● What you should do
Output the lines below exactly, please, from the first line until the line with "PI = math.pi", counting both.
======== Data excerpt
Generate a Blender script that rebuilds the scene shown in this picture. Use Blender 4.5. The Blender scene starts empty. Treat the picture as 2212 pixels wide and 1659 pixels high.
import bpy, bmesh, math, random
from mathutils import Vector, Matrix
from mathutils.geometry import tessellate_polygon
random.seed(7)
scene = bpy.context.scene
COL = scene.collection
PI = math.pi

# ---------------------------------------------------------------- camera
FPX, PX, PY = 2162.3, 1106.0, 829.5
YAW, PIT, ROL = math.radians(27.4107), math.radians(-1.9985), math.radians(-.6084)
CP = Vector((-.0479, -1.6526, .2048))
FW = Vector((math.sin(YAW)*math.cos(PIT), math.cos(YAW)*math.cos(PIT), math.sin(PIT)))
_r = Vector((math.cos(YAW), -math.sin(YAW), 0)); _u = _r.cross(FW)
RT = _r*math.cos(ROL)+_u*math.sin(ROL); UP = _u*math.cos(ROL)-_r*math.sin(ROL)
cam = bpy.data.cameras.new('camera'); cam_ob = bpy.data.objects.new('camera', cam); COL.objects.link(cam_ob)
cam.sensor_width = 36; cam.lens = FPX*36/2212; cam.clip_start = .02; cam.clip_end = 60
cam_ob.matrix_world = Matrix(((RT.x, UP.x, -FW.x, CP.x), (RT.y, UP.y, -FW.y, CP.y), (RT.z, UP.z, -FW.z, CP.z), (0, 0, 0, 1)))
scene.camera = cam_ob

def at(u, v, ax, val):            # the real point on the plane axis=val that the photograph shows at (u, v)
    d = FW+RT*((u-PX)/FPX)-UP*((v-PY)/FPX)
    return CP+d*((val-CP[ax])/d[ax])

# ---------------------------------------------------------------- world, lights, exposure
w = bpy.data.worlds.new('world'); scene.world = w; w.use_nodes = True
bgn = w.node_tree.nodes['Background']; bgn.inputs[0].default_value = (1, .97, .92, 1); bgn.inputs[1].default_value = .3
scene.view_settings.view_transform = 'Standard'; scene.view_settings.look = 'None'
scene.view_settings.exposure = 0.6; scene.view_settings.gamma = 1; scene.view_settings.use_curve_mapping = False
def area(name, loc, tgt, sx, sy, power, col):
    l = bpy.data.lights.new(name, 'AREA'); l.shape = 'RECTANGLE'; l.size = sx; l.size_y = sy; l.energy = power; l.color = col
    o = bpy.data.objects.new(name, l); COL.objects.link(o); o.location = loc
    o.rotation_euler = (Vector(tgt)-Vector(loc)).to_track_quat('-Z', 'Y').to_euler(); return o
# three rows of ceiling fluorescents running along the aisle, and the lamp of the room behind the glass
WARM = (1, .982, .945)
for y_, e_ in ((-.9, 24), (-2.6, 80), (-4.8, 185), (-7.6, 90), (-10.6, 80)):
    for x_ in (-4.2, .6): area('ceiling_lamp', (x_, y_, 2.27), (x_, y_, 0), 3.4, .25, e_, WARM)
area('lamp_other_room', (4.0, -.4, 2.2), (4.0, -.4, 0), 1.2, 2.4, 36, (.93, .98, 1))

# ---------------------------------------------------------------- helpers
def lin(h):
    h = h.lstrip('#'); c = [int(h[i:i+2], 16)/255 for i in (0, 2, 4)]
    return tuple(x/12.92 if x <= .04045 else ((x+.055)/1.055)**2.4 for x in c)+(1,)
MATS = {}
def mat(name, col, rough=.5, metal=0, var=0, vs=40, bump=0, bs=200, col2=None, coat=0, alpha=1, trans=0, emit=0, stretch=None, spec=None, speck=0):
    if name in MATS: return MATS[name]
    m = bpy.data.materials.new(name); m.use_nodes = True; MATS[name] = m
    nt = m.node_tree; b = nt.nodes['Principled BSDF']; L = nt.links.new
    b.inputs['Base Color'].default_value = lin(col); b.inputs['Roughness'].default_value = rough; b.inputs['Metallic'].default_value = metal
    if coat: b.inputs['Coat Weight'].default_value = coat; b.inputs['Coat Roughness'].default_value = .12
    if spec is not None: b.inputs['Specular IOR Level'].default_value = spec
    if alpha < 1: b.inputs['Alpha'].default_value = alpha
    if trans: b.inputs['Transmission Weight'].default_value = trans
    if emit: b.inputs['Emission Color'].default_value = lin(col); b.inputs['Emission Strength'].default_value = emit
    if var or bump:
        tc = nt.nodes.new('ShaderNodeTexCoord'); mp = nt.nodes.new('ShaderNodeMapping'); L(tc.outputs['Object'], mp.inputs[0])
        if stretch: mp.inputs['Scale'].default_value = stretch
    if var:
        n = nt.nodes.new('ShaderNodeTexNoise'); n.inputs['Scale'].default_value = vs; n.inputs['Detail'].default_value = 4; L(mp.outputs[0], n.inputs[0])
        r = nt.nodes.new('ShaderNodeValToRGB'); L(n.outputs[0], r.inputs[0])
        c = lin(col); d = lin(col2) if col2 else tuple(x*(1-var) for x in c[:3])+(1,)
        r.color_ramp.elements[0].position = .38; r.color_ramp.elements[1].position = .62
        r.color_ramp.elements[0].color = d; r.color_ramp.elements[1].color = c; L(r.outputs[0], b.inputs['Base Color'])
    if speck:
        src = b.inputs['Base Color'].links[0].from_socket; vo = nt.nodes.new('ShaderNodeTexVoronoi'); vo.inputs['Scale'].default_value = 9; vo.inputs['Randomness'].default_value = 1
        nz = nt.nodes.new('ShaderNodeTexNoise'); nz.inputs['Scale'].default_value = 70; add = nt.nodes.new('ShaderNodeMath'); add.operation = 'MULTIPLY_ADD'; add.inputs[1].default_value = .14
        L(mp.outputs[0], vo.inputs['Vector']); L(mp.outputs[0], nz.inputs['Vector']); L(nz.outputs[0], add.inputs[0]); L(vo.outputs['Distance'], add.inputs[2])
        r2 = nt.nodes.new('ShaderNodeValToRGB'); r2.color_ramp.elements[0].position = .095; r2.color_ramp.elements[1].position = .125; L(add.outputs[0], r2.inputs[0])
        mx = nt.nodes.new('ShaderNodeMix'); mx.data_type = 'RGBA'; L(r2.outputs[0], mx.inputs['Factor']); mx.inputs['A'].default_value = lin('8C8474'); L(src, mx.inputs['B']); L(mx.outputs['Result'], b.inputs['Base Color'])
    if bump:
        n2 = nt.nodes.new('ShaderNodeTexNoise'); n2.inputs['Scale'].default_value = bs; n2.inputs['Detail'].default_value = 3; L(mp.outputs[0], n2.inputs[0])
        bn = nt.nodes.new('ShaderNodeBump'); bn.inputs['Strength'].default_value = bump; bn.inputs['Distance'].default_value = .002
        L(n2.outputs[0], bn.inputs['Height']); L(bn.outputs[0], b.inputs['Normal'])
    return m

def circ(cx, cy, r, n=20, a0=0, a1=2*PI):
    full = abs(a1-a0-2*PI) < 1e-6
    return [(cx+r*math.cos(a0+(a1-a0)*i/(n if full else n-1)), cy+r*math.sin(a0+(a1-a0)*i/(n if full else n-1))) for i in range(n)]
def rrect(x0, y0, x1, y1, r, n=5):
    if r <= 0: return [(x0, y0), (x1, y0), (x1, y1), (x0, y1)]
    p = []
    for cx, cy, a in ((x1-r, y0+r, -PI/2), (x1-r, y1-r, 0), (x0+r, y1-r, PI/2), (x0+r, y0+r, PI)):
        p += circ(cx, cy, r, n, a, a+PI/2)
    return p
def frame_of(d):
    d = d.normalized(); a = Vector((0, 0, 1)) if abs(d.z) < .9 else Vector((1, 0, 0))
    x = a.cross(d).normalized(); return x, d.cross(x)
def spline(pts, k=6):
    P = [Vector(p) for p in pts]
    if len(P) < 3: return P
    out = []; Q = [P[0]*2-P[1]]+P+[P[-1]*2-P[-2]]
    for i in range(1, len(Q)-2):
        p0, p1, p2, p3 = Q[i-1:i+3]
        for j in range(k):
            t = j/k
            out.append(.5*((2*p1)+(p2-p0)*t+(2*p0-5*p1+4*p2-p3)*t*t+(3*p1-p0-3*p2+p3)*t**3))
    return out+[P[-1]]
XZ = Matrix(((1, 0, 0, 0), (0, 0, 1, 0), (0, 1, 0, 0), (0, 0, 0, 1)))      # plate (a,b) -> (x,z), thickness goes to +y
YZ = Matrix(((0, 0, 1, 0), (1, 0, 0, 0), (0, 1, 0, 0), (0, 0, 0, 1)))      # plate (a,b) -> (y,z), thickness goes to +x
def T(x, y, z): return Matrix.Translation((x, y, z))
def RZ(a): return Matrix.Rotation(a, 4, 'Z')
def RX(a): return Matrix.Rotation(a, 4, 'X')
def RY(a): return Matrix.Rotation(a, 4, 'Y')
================
● Response below
Generate a Blender script that rebuilds the scene shown in this picture. Use Blender 4.5. The Blender scene starts empty. Treat the picture as 2212 pixels wide and 1659 pixels high.
import bpy, bmesh, math, random
from mathutils import Vector, Matrix
from mathutils.geometry import tessellate_polygon
random.seed(7)
scene = bpy.context.scene
COL = scene.collection
PI = math.pi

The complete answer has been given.